··· DATA SHOWN

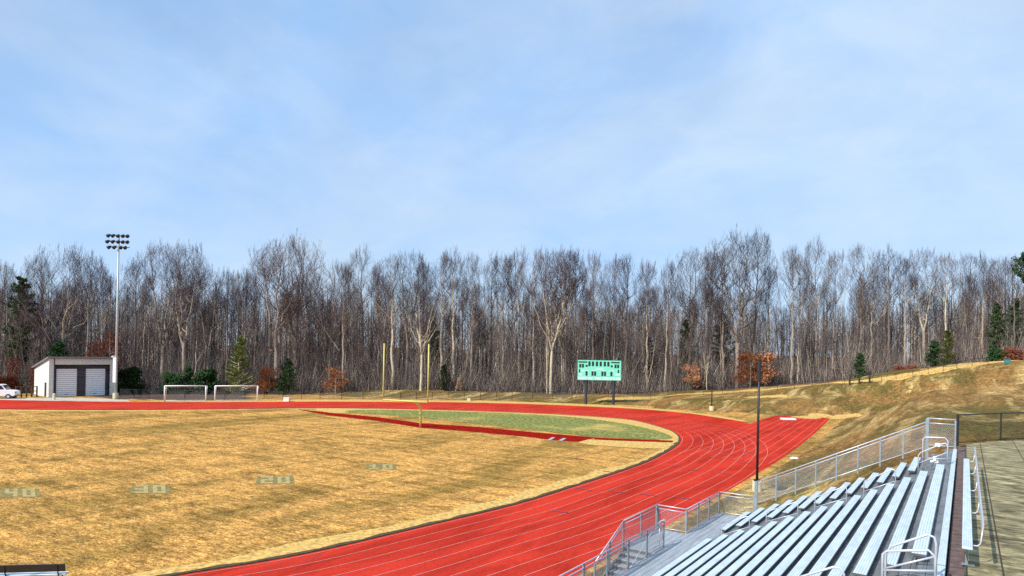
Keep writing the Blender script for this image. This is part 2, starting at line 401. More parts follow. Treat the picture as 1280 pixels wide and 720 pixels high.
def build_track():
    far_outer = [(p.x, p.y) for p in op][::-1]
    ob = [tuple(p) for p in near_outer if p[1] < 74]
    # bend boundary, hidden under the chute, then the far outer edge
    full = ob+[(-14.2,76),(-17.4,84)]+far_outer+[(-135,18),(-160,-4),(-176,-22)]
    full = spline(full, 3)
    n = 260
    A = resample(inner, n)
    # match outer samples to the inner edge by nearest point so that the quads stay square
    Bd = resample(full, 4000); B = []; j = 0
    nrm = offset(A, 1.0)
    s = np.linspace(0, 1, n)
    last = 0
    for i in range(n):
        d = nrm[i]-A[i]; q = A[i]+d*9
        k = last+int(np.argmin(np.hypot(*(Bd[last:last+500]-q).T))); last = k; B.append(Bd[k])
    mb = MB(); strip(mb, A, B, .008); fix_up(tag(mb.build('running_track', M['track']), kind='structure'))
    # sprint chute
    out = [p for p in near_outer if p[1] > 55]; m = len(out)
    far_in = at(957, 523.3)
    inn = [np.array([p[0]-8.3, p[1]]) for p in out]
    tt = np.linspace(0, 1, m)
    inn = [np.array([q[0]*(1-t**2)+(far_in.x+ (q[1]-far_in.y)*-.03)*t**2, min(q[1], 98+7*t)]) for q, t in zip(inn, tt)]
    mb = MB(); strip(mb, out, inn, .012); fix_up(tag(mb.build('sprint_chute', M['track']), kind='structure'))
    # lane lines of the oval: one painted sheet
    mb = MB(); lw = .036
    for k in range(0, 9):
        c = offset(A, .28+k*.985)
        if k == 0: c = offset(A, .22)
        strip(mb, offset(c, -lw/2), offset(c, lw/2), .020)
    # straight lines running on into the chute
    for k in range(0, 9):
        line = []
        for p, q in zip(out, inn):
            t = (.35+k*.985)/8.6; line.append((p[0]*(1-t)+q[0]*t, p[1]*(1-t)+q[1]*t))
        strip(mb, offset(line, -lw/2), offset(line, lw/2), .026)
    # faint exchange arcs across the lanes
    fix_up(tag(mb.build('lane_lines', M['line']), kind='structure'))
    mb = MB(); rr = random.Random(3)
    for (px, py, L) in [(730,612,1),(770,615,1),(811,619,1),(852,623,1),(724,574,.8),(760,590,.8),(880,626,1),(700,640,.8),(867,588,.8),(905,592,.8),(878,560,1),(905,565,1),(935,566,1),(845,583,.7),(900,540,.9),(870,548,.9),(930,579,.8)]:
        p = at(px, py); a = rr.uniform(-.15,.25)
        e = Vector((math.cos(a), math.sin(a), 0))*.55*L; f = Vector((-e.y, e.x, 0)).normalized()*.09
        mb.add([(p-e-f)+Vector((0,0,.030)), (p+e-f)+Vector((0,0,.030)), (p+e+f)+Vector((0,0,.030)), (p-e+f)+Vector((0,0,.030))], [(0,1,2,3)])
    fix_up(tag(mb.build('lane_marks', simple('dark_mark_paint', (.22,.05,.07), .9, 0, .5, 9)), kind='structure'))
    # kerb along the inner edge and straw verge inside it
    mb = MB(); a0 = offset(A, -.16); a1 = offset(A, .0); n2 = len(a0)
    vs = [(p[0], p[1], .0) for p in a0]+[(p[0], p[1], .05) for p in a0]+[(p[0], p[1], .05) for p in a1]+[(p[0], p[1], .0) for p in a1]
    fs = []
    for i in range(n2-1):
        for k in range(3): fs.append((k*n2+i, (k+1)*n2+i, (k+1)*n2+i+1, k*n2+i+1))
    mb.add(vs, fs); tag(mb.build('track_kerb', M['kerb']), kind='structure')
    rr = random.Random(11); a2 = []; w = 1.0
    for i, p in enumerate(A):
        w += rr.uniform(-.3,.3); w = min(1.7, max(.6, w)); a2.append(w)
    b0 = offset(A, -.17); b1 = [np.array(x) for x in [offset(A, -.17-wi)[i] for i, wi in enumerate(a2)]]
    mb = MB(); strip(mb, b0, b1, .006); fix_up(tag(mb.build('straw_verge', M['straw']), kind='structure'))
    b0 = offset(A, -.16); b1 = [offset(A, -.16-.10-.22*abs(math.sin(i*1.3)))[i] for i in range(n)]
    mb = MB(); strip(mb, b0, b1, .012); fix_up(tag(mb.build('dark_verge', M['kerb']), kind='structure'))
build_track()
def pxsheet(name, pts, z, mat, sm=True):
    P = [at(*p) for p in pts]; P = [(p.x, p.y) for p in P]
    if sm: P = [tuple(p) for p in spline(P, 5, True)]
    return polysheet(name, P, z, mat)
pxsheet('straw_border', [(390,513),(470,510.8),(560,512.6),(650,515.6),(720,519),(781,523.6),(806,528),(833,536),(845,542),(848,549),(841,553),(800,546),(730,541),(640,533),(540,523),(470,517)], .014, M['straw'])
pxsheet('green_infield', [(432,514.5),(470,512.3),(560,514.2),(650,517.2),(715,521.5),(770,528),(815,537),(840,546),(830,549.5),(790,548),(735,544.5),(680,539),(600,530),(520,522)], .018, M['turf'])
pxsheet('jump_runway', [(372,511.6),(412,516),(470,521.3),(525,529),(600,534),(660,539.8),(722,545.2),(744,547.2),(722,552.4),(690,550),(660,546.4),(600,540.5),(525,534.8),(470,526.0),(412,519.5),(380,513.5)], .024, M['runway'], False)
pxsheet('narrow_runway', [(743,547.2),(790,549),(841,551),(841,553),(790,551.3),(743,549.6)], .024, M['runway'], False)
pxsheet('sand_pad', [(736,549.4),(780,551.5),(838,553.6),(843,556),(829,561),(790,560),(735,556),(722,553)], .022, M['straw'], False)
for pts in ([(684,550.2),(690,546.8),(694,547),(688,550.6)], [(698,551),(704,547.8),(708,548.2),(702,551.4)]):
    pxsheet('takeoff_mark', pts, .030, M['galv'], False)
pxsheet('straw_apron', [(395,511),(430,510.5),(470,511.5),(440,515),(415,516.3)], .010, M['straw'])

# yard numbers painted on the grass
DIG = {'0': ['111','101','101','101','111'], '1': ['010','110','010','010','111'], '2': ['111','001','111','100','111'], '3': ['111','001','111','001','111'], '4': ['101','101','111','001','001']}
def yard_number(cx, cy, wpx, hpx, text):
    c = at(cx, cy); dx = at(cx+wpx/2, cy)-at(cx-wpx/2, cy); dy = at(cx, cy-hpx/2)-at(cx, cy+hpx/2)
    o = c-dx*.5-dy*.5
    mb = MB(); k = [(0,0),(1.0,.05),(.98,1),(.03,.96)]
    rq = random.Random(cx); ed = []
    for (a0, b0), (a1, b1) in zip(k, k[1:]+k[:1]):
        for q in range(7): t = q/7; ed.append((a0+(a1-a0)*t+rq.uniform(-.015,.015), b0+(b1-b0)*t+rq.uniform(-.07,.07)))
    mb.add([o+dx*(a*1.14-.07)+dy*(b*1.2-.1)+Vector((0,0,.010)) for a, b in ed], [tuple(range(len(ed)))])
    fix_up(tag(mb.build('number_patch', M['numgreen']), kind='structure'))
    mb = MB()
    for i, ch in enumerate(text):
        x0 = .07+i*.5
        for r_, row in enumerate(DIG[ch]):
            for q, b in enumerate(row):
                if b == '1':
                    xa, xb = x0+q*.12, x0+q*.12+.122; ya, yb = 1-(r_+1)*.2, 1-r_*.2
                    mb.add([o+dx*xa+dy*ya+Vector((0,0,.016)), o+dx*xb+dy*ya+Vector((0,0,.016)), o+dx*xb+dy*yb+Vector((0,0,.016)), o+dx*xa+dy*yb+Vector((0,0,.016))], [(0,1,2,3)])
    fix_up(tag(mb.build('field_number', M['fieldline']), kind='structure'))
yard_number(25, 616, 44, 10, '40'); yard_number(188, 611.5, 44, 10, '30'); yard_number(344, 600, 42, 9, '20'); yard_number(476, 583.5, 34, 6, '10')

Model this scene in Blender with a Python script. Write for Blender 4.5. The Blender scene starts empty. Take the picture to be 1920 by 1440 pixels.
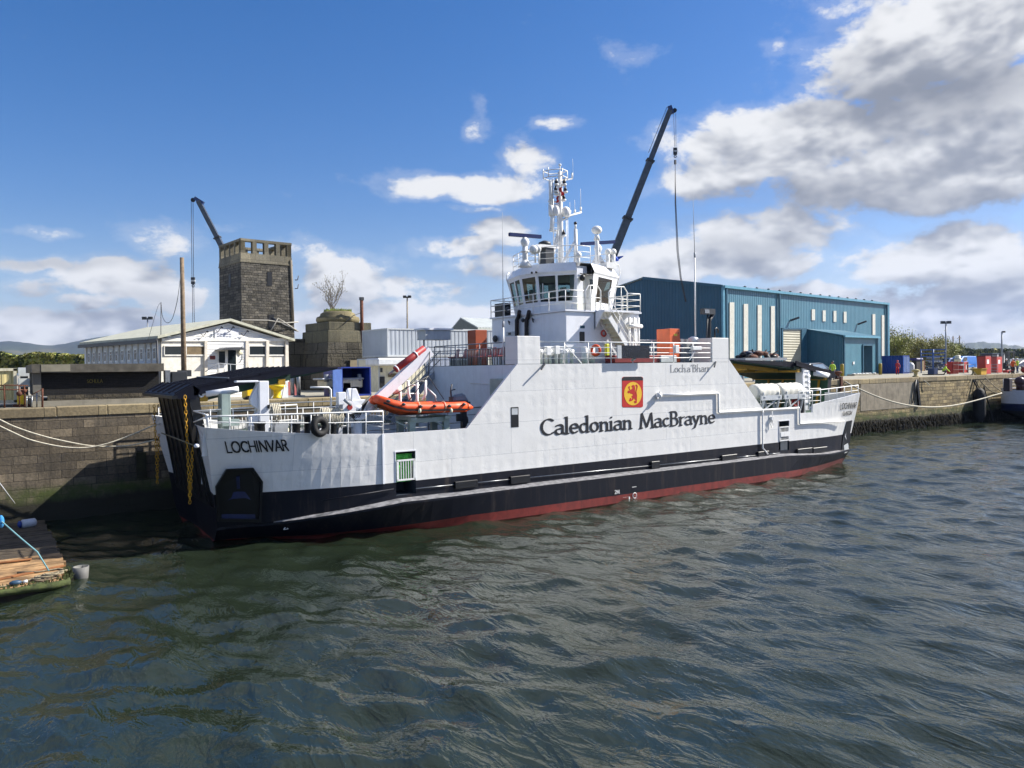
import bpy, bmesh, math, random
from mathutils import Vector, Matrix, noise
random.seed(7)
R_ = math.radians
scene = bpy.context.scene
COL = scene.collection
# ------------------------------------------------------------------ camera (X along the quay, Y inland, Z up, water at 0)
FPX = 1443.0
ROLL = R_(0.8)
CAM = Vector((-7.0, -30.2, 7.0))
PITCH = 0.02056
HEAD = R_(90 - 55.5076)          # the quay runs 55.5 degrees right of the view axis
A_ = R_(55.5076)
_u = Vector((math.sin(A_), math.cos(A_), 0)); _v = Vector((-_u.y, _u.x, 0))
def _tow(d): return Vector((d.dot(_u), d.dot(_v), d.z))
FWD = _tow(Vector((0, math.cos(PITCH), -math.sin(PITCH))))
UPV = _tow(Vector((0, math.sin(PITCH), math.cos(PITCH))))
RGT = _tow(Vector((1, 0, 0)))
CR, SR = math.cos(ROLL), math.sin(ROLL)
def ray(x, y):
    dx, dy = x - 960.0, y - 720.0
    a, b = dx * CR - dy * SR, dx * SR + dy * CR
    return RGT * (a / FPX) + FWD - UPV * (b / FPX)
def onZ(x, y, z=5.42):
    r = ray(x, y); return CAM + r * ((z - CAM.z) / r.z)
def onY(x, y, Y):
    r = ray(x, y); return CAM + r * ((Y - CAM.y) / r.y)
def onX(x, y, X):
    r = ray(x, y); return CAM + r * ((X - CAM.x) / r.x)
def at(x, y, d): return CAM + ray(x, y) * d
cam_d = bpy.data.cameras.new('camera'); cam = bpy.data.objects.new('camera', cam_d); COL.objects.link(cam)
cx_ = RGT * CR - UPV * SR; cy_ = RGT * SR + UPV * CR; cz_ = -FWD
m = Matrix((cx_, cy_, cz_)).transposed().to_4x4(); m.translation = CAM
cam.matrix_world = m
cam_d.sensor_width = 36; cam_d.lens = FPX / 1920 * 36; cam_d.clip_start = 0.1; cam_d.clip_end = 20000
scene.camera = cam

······
··· DATA SHOWN

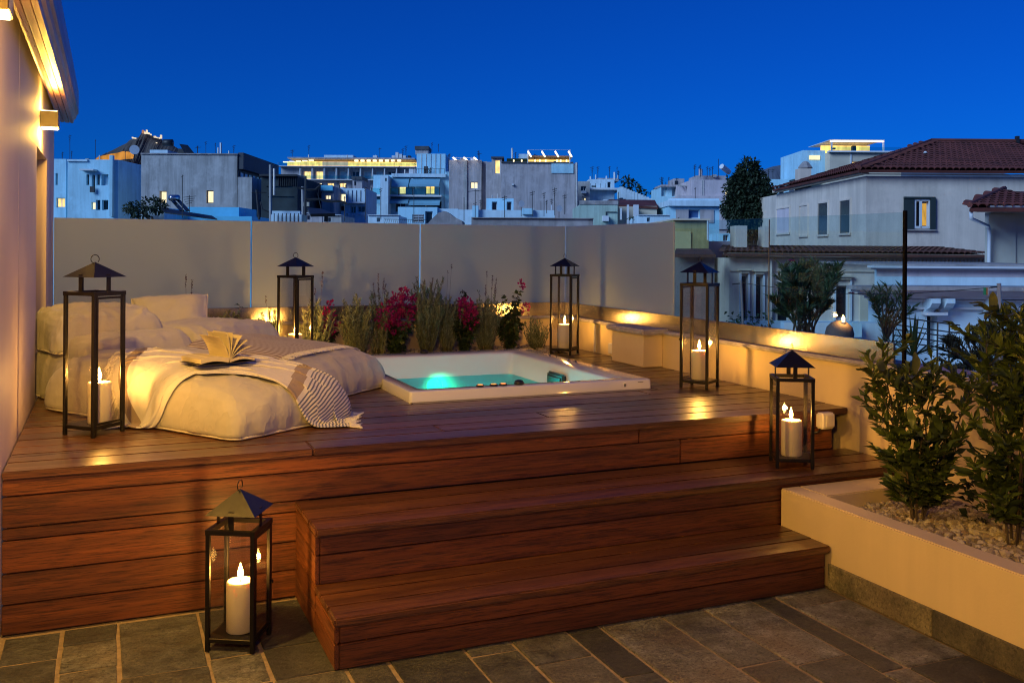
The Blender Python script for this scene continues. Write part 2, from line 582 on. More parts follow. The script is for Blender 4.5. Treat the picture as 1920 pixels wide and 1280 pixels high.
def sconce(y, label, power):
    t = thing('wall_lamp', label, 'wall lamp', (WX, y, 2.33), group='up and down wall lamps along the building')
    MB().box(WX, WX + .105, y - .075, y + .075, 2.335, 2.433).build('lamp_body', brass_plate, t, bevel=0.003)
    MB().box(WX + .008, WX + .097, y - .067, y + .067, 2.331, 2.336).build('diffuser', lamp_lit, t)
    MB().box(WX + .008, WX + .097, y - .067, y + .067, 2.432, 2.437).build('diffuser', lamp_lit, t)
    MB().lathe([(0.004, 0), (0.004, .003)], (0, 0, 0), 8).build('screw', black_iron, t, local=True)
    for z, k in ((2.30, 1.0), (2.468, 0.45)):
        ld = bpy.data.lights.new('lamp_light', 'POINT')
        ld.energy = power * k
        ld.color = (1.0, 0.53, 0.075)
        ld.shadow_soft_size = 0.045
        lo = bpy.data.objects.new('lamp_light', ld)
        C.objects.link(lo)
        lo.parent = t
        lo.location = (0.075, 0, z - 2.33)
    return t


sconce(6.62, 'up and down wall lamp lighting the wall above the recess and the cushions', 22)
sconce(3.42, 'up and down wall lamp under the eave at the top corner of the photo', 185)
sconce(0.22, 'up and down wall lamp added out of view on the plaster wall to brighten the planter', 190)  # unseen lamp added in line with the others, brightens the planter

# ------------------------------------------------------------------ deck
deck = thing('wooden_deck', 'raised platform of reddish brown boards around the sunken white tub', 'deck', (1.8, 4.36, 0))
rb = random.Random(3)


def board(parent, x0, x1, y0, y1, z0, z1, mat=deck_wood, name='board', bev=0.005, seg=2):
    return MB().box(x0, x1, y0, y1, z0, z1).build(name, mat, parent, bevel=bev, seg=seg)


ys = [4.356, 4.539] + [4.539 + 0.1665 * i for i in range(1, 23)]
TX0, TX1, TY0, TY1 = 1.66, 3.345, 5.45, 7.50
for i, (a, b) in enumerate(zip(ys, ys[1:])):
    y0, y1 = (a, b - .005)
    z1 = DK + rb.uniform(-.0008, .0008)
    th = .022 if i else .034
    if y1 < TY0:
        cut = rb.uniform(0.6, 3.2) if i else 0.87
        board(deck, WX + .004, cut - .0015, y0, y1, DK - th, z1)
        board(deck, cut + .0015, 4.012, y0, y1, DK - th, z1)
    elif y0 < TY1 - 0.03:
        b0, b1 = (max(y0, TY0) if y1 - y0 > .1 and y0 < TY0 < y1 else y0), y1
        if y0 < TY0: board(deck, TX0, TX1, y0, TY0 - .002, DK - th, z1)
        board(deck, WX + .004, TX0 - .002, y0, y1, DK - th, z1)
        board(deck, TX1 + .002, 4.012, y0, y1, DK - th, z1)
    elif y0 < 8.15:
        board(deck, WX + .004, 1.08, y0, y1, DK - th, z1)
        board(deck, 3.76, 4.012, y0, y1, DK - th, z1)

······

TASK DETAILS: In the listing above, find the line with "mb = MB(); a0" and the line with "(k+1)*n2+i, (k+1)*n2+i+1, k*n2+i+1))", then print exactly those two lines and every line between them, and nothing more.

EXERCISE SOLUTION:
    mb = MB(); a0 = offset(A, -.16); a1 = offset(A, .0); n2 = len(a0)
    vs = [(p[0], p[1], .0) for p in a0]+[(p[0], p[1], .05) for p in a0]+[(p[0], p[1], .05) for p in a1]+[(p[0], p[1], .0) for p in a1]
    fs = []
    for i in range(n2-1):
        for k in range(3): fs.append((k*n2+i, (k+1)*n2+i, (k+1)*n2+i+1, k*n2+i+1))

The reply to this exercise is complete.